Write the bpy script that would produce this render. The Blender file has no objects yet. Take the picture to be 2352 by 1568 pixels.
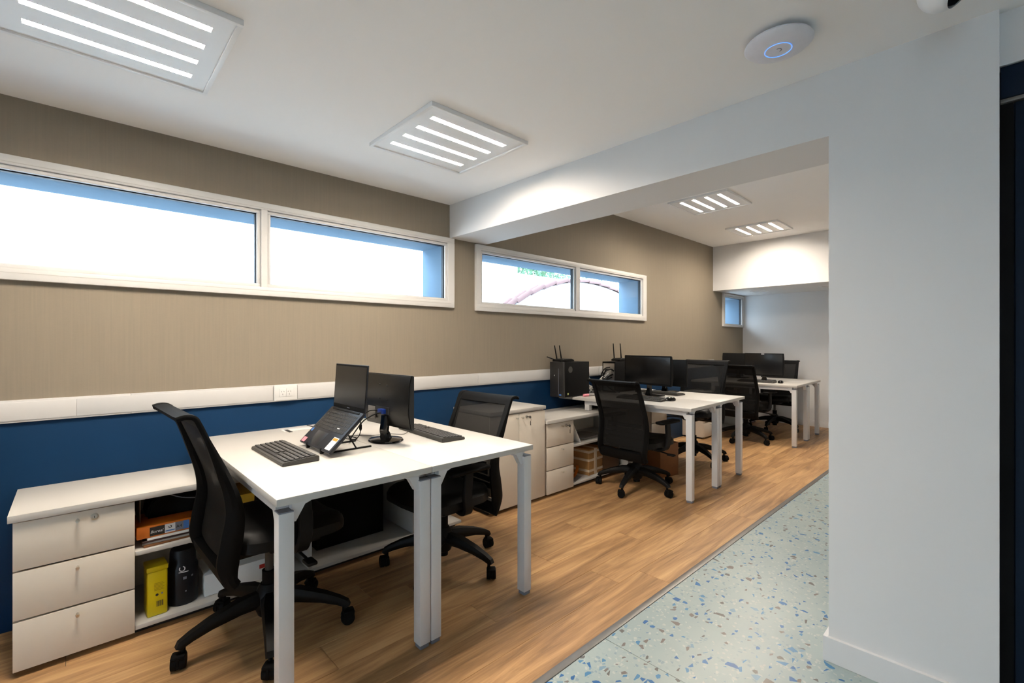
import bpy, bmesh, math, random
from math import radians as R, sin, cos, pi
from mathutils import Vector, Matrix, Euler
random.seed(7)
SC = bpy.context.scene
COL = SC.collection
# ------------------------------------------------------------------ camera, world, exposure
THETA = math.atan2(1130.0, 1067.0)
cd = bpy.data.cameras.new('camera'); cam = bpy.data.objects.new('camera', cd); COL.objects.link(cam)
cam.location = (0, 0, 1.25); cam.rotation_euler = (pi/2, 0, THETA - pi/2)
cd.sensor_fit = 'HORIZONTAL'; cd.sensor_width = 36; cd.lens = 36*1067/2352; cd.shift_y = 3/2352
cd.clip_start = 0.02; cd.clip_end = 200
SC.camera = cam
SC.view_settings.view_transform = 'Standard'; SC.view_settings.look = 'None'
SC.view_settings.gamma = 1; SC.view_settings.exposure = 1.12; SC.view_settings.use_curve_mapping = False
SKY = 7.2
TUBE = 132.0
w = bpy.data.worlds.new('overcast_sky'); SC.world = w; w.use_nodes = True
nt = w.node_tree; nt.nodes.clear()
o = nt.nodes.new('ShaderNodeOutputWorld'); b = nt.nodes.new('ShaderNodeBackground')
b.inputs['Color'].default_value = (0.73, 0.88, 1.0, 1); b.inputs['Strength'].default_value = SKY
nt.links.new(b.outputs[0], o.inputs[0])

# ------------------------------------------------------------------ materials
def lin(c):
    c = c/255.0
    return c/12.92 if c <= 0.04045 else ((c+0.055)/1.055)**2.4
def rgb(r, g, b): return (lin(r), lin(g), lin(b), 1)
MATS = {}
def newmat(name):
    m = bpy.data.materials.new(name); m.use_nodes = True
    n = m.node_tree.nodes; n.clear()
    out = n.new('ShaderNodeOutputMaterial'); p = n.new('ShaderNodeBsdfPrincipled')
    m.node_tree.links.new(p.outputs[0], out.inputs[0])
    MATS[name] = m
    return m, n, m.node_tree.links, p, out
def coords(n, l, scale=(1, 1, 1), rnd=0.0):
    tc = n.new('ShaderNodeTexCoord'); mp = n.new('ShaderNodeMapping')
    mp.inputs['Scale'].default_value = scale
    l.new(tc.outputs['Object'], mp.inputs['Vector'])
    if rnd:
        oi = n.new('ShaderNodeObjectInfo'); vm = n.new('ShaderNodeVectorMath'); vm.operation = 'SCALE'
        vm.inputs[0].default_value = (rnd, rnd*0.7, rnd*1.3)
        l.new(oi.outputs['Random'], vm.inputs['Scale']); l.new(vm.outputs[0], mp.inputs['Location'])
    return mp.outputs[0]
def simple(name, col, rough=0.5, metal=0.0, spec=0.5, var=0.06, nscale=40, bump=0.0, coat=0.0, emis=None, estr=0):
    m, n, l, p, out = newmat(name)
    v = coords(n, l)
    nz = n.new('ShaderNodeTexNoise'); nz.inputs['Scale'].default_value = nscale; nz.inputs['Detail'].default_value = 3
    l.new(v, nz.inputs['Vector'])
    mx = n.new('ShaderNodeMix'); mx.data_type = 'RGBA'
    c1 = tuple(min(1, x*(1-var)) for x in col[:3])+(1,); c2 = tuple(min(1, x*(1+var)) for x in col[:3])+(1,)
    mx.inputs[6].default_value = c1; mx.inputs[7].default_value = c2
    l.new(nz.outputs['Fac'], mx.inputs['Factor']); l.new(mx.outputs[2], p.inputs['Base Color'])
    p.inputs['Roughness'].default_value = rough; p.inputs['Metallic'].default_value = metal
    p.inputs['Specular IOR Level'].default_value = spec
    if coat: p.inputs['Coat Weight'].default_value = coat
    if bump:
        bp = n.new('ShaderNodeBump'); bp.inputs['Strength'].default_value = bump; bp.inputs['Distance'].default_value = 0.002
        l.new(nz.outputs['Fac'], bp.inputs['Height']); l.new(bp.outputs[0], p.inputs['Normal'])
    if emis:
        p.inputs['Emission Color'].default_value = emis; p.inputs['Emission Strength'].default_value = estr
    return m
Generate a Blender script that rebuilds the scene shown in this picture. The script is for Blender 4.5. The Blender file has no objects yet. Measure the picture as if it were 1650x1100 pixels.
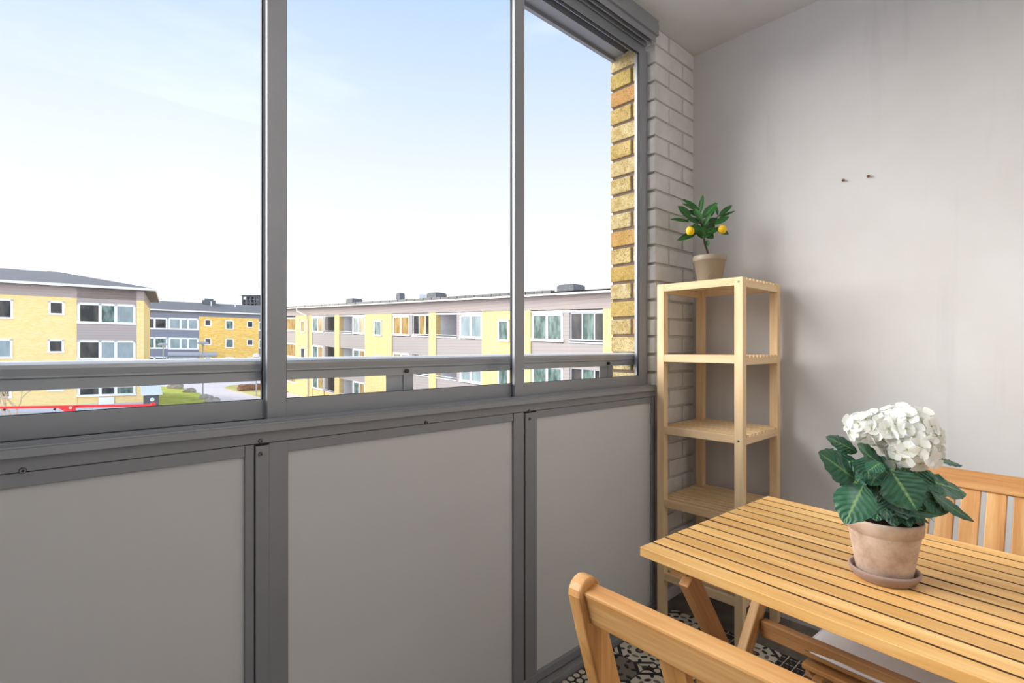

**EXERCISE AIM**
Retype all of the entries exactly as written, leaving out any images.

**WRITTEN SOLUTION**
Write the bpy script that would produce this render. The Blender file has no objects yet. Take the picture to be 2352 by 1568 pixels.
import bpy, bmesh, math, random
from math import radians as R, sin, cos, pi
from mathutils import Vector, Matrix, Euler
random.seed(7)
SC = bpy.context.scene
COL = SC.collection
# ------------------------------------------------------------------ camera, world, exposure
THETA = math.atan2(1130.0, 1067.0)
cd = bpy.data.cameras.new('camera'); cam = bpy.data.objects.new('camera', cd); COL.objects.link(cam)
cam.location = (0, 0, 1.25); cam.rotation_euler = (pi/2, 0, THETA - pi/2)
cd.sensor_fit = 'HORIZONTAL'; cd.sensor_width = 36; cd.lens = 36*1067/2352; cd.shift_y = 3/2352
cd.clip_start = 0.02; cd.clip_end = 200
SC.camera = cam
SC.view_settings.view_transform = 'Standard'; SC.view_settings.look = 'None'
SC.view_settings.gamma = 1; SC.view_settings.exposure = 1.12; SC.view_settings.use_curve_mapping = False
SKY = 7.2
TUBE = 132.0
w = bpy.data.worlds.new('overcast_sky'); SC.world = w; w.use_nodes = True
nt = w.node_tree; nt.nodes.clear()
o = nt.nodes.new('ShaderNodeOutputWorld'); b = nt.nodes.new('ShaderNodeBackground')
b.inputs['Color'].default_value = (0.73, 0.88, 1.0, 1); b.inputs['Strength'].default_value = SKY
nt.links.new(b.outputs[0], o.inputs[0])

# ------------------------------------------------------------------ materials
def lin(c):
    c = c/255.0
    return c/12.92 if c <= 0.04045 else ((c+0.055)/1.055)**2.4
def rgb(r, g, b): return (lin(r), lin(g), lin(b), 1)
MATS = {}
def newmat(name):
    m = bpy.data.materials.new(name); m.use_nodes = True
    n = m.node_tree.nodes; n.clear()
    out = n.new('ShaderNodeOutputMaterial'); p = n.new('ShaderNodeBsdfPrincipled')
    m.node_tree.links.new(p.outputs[0], out.inputs[0])
    MATS[name] = m
    return m, n, m.node_tree.links, p, out
def coords(n, l, scale=(1, 1, 1), rnd=0.0):
    tc = n.new('ShaderNodeTexCoord'); mp = n.new('ShaderNodeMapping')
    mp.inputs['Scale'].default_value = scale
    l.new(tc.outputs['Object'], mp.inputs['Vector'])
    if rnd:
        oi = n.new('ShaderNodeObjectInfo'); vm = n.new('ShaderNodeVectorMath'); vm.operation = 'SCALE'
        vm.inputs[0].default_value = (rnd, rnd*0.7, rnd*1.3)
        l.new(oi.outputs['Random'], vm.inputs['Scale']); l.new(vm.outputs[0], mp.inputs['Location'])
    return mp.outputs[0]
def simple(name, col, rough=0.5, metal=0.0, spec=0.5, var=0.06, nscale=40, bump=0.0, coat=0.0, emis=None, estr=0):
    m, n, l, p, out = newmat(name)
    v = coords(n, l)
    nz = n.new('ShaderNodeTexNoise'); nz.inputs['Scale'].default_value = nscale; nz.inputs['Detail'].default_value = 3
    l.new(v, nz.inputs['Vector'])
    mx = n.new('ShaderNodeMix'); mx.data_type = 'RGBA'
    c1 = tuple(min(1, x*(1-var)) for x in col[:3])+(1,); c2 = tuple(min(1, x*(1+var)) for x in col[:3])+(1,)
    mx.inputs[6].default_value = c1; mx.inputs[7].default_value = c2
    l.new(nz.outputs['Fac'], mx.inputs['Factor']); l.new(mx.outputs[2], p.inputs['Base Color'])
    p.inputs['Roughness'].default_value = rough; p.inputs['Metallic'].default_value = metal
    p.inputs['Specular IOR Level'].default_value = spec
    if coat: p.inputs['Coat Weight'].default_value = coat
    if bump:
        bp = n.new('ShaderNodeBump'); bp.inputs['Strength'].default_value = bump; bp.inputs['Distance'].default_value = 0.002
        l.new(nz.outputs['Fac'], bp.inputs['Height']); l.new(bp.outputs[0], p.inputs['Normal'])
    if emis:
        p.inputs['Emission Color'].default_value = emis; p.inputs['Emission Strength'].default_value = estr
    return m
Generate a Blender script that rebuilds the scene shown in this picture. The script is for Blender 4.5. The Blender file has no objects yet. Measure the picture as if it were 1650x1100 pixels.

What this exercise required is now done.